From the line that includes "label='farthest dark bundle" to the last line of the data, quote each line precisely; both boundary lines belong in the answer.

— start —

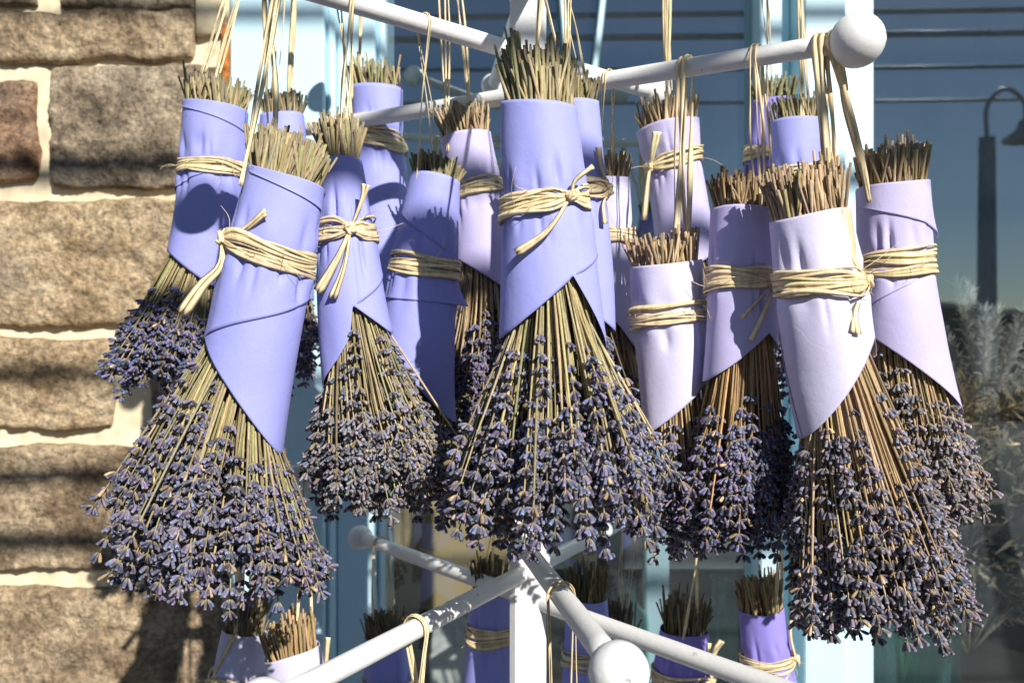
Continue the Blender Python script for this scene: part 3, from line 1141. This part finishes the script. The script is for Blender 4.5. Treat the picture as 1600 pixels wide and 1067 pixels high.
TAN = (.50, .37, .225)
OLIVE = (.40, .338, .19)
specs = [
    # ---- left half, front
    dict(seed=1, hero=1, n=(210, 120), D=.72, T=(447, 277), K=(421, 397), E=(328, 950), S=212, w=(116, 138, 156), fan=420, notch=(-62, 540), low=(552, 692),
         mat='peri', stem=OLIVE, knot=-62, tietilt=.12, seam=100, shear=9, tslope=.10, lean=.0, fs=.54, lap=[(-60, 540, 90, 452, 'tie', 0), (-60, 282, 95, 318, 'top', 0)],
         tails=[(13, (-40, -38), (-6, -66)), (20, (-78, 18), (-108, 50), (-136, 92))], hang=[('near_left', .03, -52, -12, .0052, 2)],
         label='large periwinkle wrapped lavender bundle at the front left, knot tails to the left'),
    dict(seed=2, hero=1, n=(160, 100), D=.79, T=(533, 250), K=(540, 364), E=(622, 832), S=185, w=(60, 92, 128), fan=300, notch=(14, 480), low=(604, 524),
         mat='peri', stem=(.40, .335, .19), knot=18, seam=60, shear=8, tslope=.05, fs=.52, tone=(.03, .03, -.01), crinkle=.6, lap=[(15, 480, 95, 432, 'tie', 0)],
         tails=[(11, (26, -52), (33, -76)), (17, (-12, 40), (-42, 92)), (11, (-2, 50), (-22, 102))], hang=[('near_left', .155, -4, 22, .0042, 2)],
         label='slim periwinkle bundle with an arched paper notch, right of the large front left one'),
    dict(seed=3, hero=1, n=(110, 50), D=.975, T=(338, 168), K=(331, 264), E=(236, 640), S=122, w=(98, 96, 96), fan=225, notch=(-85, 395), low=(398, 452),
         mat='peri', stem=OLIVE, knot=120, seam=40, shear=6, fs=.60, tone=(-.02, -.01, .03), tslope=.08, tieh=.006, lap=[(-90, 170, 80, 205, 'top', 0), (-95, 308, 20, 274, 'tie', 0)],
         tails=None, hang=[('top_left', .03, -30, -14, .0045, 2)],
         label='periwinkle bundle against the stone wall with a round knob shadow on it'),
    dict(seed=4, n=(30, 25), D=1.00, T=(441, 181), K=(441, 262), E=(436, 640), S=143, w=(66, 84, 100), fan=170, notch=(0, 420), low=470,
         mat='peri', stem=OLIVE, knot=160, tails=None, hang=[('top_left', .222, -8, 10, .0075, 2)],
         label='periwinkle bundle top peeking out behind the large front left bundle'),
    dict(seed=5, n=(40, 25), D=1.08, T=(588, 140), K=(592, 222), E=(610, 680), S=98, w=(84, 76, 112), fan=210, notch=(100, 480), low=560,
         mat='peri', stem=OLIVE, knot=90, tietilt=.25, tslope=.12, seam=20, shear=8, tails=None, hang=[('top_left', .46, -36, -30, .0045, 2)],
         label='tall periwinkle bundle at the back with tilted raffia band above its neighbours'),
    dict(seed=6, n=(40, 30), D=.875, T=(680, 277), K=(664, 416), E=(640, 800), S=243, w=(80, 105, 130), fan=200, notch=(-150, 560), low=650,
         mat='peri', stem=(.30, .26, .13), knot=150, seam=-10, shear=4, tslope=.10, tails=None, hang=[('near_left', .326, -24, 6, .0026, 1)],
         lap=[(-100, 474, 100, 470, 'tie', .012), (-80, 335, 40, 392, 'top', 0)],
         label='periwinkle bundle half in shadow just left of the centre bundle'),
    dict(seed=7, hero=1, n=(70, 35), D=.94, T=(727, 213), K=(742, 297), E=(735, 690), S=165, w=(80, 82, 92), fan=170, notch=(-60, 400), low=(420, 466),
         mat='lilac', stem=TAN, knot=120, tieh=.006, fs=.5, tone=(-.03, -.03, -.02), tails=None, hang=[('top_left', .75, -32, 8, .0035, 2)],
         label='shaded lilac bundle hanging behind and left of the centre bundle'),
    # ---- centre
    dict(seed=8, hero=1, n=(235, 140), D=.685, T=(841, 168), K=(851, 320), E=(872, 880), S=82, w=(114, 132, 168), fan=440, notch=(28, 436), low=(524, 552),
         mat='peri', stem=(.47, .40, .225), knot=32, seam=150, shear=7, tslope=.16, fs=.50, tietilt=-.08, lap=[(30, 437, 100, 392, 'tie', 0)],
         tails=[(8, (48, -38), (76, -60)), (14, (6, 40), (-44, 76))], hang=[('front', .80, -14, 44, .0050, 3)],
         label='largest periwinkle bundle hanging at the centre front of the stand'),
    dict(seed=9, n=(30, 30), D=.80, T=(901, 162), K=(905, 300), E=(900, 700), S=122, w=(66, 84, 110), fan=190, notch=(-100, 440), low=520,
         mat='peri', stem=(.27, .23, .12), knot=70, tslope=-.1, tails=[(9, (34, -40), (30, -70)), (8, (38, 20), (40, 50))], hang=[('front', .66, -4, 22, .0030, 2)],
         label='narrow periwinkle bundle hidden behind the right edge of the centre bundle'),
    dict(seed=10, n=(36, 30), D=.92, T=(949, 280), K=(951, 371), E=(955, 720), S=240, w=(72, 78, 96), fan=180, notch=(-60, 450), low=560,
         mat='pale', stem=TAN, knot=150, tieh=.006, tails=None, hang=[('near_right', .675, -18, 10, .0030, 1)],
         label='pale lilac bundle between the centre bundle and the short white one'),
    # ---- right half
    dict(seed=11, n=(40, 30), D=1.02, T=(1043, 196), K=(1052, 254), E=(1100, 610), S=152, w=(96, 86, 96), fan=190, notch=(110, 400), low=440,
         mat='lilac', stem=TAN, knot=-60, tslope=-.05, tieh=.0075, tietilt=-.15, tails=[(13, (-30, -20), (-24, -48)), (9, (-40, 30), (-46, 90))],
         hang=[('top_right', .385, -10, 4, .0045, 2)],
         label='lilac bundle at the back right whose raffia ends stick up on its left'),
    dict(seed=12, n=(50, 40), D=.83, T=(1040, 414), K=(1046, 493), E=(1060, 890), S=362, w=(112, 118, 104), fan=170, notch=(120, 600), low=676,
         mat='pale', stem=TAN, knot=160, tieh=.0075, tails=None, hang=[('near_right', .793, 4, 34, .0052, 2)], tslope=-.04,
         label='short pale lilac bundle hanging low under the right arm'),
    dict(seed=13, hero=1, n=(145, 90), D=.79, T=(1160, 327), K=(1160, 436), E=(1138, 885), S=272, w=(98, 106, 118), fan=190, notch=(32, 520), low=(596, 548),
         mat='lilac', stem=(.44, .29, .15), knot=52, seam=120, fs=.62, tone=(-.01, -.01, .0), lean=.01,
         tails=[(6, (-2, 62)), (9, (26, 70), (14, 96))], hang=[('near_right', .90, 16, 42, .0034, 2)],
         label='lilac bundle with a jagged stem shadow, second from the right front'),
    dict(seed=14, hero=1, n=(235, 140), D=.725, T=(1265, 338), K=(1280, 445), E=(1395, 1022), S=262, w=(122, 132, 140), fan=350, notch=(66, 535), low=(676, 566),
         mat='pale', stem=TAN, knot=62, tietilt=.10, seam=175, shear=6, fs=.52, tone=(.02, .012, -.015), tieh=.010, strands=10,
         tails=[(15, (54, -40), (50, -68), (40, -120)), (17, (58, 40), (56, 76))], hang=[('near_right', .972, 14, 44, .0070, 2)],
         label='large pale lilac bundle at the front right with fanned flowers reaching lowest'),
    dict(seed=15, hero=1, n=(145, 90), D=.79, T=(1394, 290), K=(1399, 412), E=(1470, 850), S=228, w=(106, 110, 150), fan=200, notch=(-62, 525), low=(535, 650),
         mat='lilac', stem=TAN, knot=150, seam=80, shear=8, fs=.5, tone=(.05, .035, -.02), lap=[(-100, 318, 104, 376, 'top', .012), (-80, 485, 10, 440, 'tie', 0)], tslope=-.08,
         tails=None, hang=[('near_right', .996, -52, -38, .0055, 2)],
         label='rightmost lilac bundle with a paper corner sticking out, in front of the window'),
    dict(seed=16, n=(36, 30), D=1.00, T=(1240, 190), K=(1248, 276), E=(1262, 640), S=152, w=(78, 88, 100), fan=180, notch=(0, 420), low=460,
         mat='peri', stem=OLIVE, knot=150, tails=None, hang=[('top_right', .777, 2, 24, .0052, 2)],
         label='small periwinkle bundle behind the right arm near the pale blue post'),
    dict(seed=17, n=(36, 30), D=1.10, T=(1208, 158), K=(1202, 246), E=(1195, 620), S=122, w=(66, 74, 96), fan=170, notch=(0, 400), low=450,
         mat='peri2', stem=(.26, .25, .13), knot=-30, tslope=-.1, tails=None, hang=[('top_right', .672, -14, 4, .0042, 1)],
         label='farthest violet bundle, mostly hidden behind the small periwinkle one on the right'),
    # ---- lower tier
    dict(seed=18, n=(40, 30), D=.98, T=(383, 984), K=(372, 1062), E=(352, 1400), S=925, w=(68, 84, 100), fan=190, notch=(0, 1190), low=1240,
         mat='pale', stem=(.28, .22, .12), knot=-50, tails=[(12, (-14, -56), (-6, -70))], hang=[('low_side', .06, -4, 14, .0060, 1)],
         label='pale lilac bundle in the lower row nearest the stone wall'),
    dict(seed=19, n=(50, 40), D=.93, T=(456, 1016), K=(470, 1105), E=(500, 1450), S=962, w=(86, 100, 120), fan=200, notch=(0, 1230), low=1290,
         mat='pale', stem=(.50, .335, .17), knot=50, tslope=-.12, tails=[(9, (40, -80), (42, -110))], hang=[('low_side', .15, 10, 34, .0035, 1)],
         label='sunlit pale lilac bundle with orange tan stem ends in the lower row'),
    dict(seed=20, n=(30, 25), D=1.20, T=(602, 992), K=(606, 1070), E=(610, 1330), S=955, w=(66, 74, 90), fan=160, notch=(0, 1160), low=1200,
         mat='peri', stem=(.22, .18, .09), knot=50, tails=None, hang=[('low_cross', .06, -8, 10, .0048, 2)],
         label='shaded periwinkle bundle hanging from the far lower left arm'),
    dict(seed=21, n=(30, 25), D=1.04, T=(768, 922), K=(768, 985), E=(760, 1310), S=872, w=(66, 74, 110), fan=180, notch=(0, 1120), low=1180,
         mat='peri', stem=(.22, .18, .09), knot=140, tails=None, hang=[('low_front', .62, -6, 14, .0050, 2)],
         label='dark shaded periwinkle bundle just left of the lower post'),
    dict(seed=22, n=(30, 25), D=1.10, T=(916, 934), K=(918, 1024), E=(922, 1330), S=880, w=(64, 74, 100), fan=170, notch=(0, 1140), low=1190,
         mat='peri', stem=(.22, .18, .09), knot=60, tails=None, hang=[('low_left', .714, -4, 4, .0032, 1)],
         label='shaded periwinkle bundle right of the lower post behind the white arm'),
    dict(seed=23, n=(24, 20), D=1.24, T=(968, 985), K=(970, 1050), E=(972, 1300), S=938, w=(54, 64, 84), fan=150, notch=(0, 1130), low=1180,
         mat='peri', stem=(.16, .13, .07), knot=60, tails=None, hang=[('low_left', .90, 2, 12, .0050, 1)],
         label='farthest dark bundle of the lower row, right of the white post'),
    dict(seed=24, n=(40, 25), D=1.05, T=(1069, 983), K=(1064, 1056), E=(1058, 1380), S=928, w=(76, 88, 104), fan=180, notch=(0, 1180), low=1230,
         mat='peri2', stem=(.26, .20, .11), knot=70, tails=[(13, (50, -32), (62, -56)), (7, (42, -20), (44, -52))], hang=[('low_side', .764, -8, 22, .0048, 1)],
         label='violet bundle with two raised raffia ends behind the lower right arm'),
    dict(seed=25, n=(40, 25), D=1.02, T=(1189, 950), K=(1199, 1030), E=(1225, 1360), S=898, w=(70, 78, 112), fan=190, notch=(0, 1160), low=1210,
         mat='peri2', stem=(.44, .32, .17), knot=70, tails=[(7, (36, -40), (40, -92)), (7, (20, 50), (10, 90))], hang=[('low_side', .88, 12, 30, .0040, 1)],
         label='violet bundle in the lower row in front of the pale blue post'),
    # ---- loops on the lower arms: bundles that hang below the picture
    dict(seed=26, n=(20, 20), D=.745, T=(655, 1260), K=(652, 1380), E=(640, 1850), S=1200, w=(104, 120, 140), fan=240, notch=(0, 1560), low=1640,
         mat='peri', knot=30, tails=None, hang=[('low_left', .215, -20, 18, .0045, 3)],
         label='bundle below the frame whose raffia loops hang from the lower left arm'),
    dict(seed=27, n=(20, 20), D=.745, T=(880, 1240), K=(880, 1350), E=(882, 1800), S=1180, w=(98, 110, 130), fan=230, notch=(0, 1520), low=1600,
         mat='peri', knot=30, tails=None, hang=[('low_front', .20, -6, 10, .0060, 2)],
         label='bundle below the frame whose broad raffia loop hangs from the lower front arm'),
]
for sp in specs:
    bundle(sp)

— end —

SOLUTION TO THIS TASK:
         label='farthest dark bundle of the lower row, right of the white post'),
    dict(seed=24, n=(40, 25), D=1.05, T=(1069, 983), K=(1064, 1056), E=(1058, 1380), S=928, w=(76, 88, 104), fan=180, notch=(0, 1180), low=1230,
         mat='peri2', stem=(.26, .20, .11), knot=70, tails=[(13, (50, -32), (62, -56)), (7, (42, -20), (44, -52))], hang=[('low_side', .764, -8, 22, .0048, 1)],
         label='violet bundle with two raised raffia ends behind the lower right arm'),
    dict(seed=25, n=(40, 25), D=1.02, T=(1189, 950), K=(1199, 1030), E=(1225, 1360), S=898, w=(70, 78, 112), fan=190, notch=(0, 1160), low=1210,
         mat='peri2', stem=(.44, .32, .17), knot=70, tails=[(7, (36, -40), (40, -92)), (7, (20, 50), (10, 90))], hang=[('low_side', .88, 12, 30, .0040, 1)],
         label='violet bundle in the lower row in front of the pale blue post'),
    # ---- loops on the lower arms: bundles that hang below the picture
    dict(seed=26, n=(20, 20), D=.745, T=(655, 1260), K=(652, 1380), E=(640, 1850), S=1200, w=(104, 120, 140), fan=240, notch=(0, 1560), low=1640,
         mat='peri', knot=30, tails=None, hang=[('low_left', .215, -20, 18, .0045, 3)],
         label='bundle below the frame whose raffia loops hang from the lower left arm'),
    dict(seed=27, n=(20, 20), D=.745, T=(880, 1240), K=(880, 1350), E=(882, 1800), S=1180, w=(98, 110, 130), fan=230, notch=(0, 1520), low=1600,
         mat='peri', knot=30, tails=None, hang=[('low_front', .20, -6, 10, .0060, 2)],
         label='bundle below the frame whose broad raffia loop hangs from the lower front arm'),
]
for sp in specs:
    bundle(sp)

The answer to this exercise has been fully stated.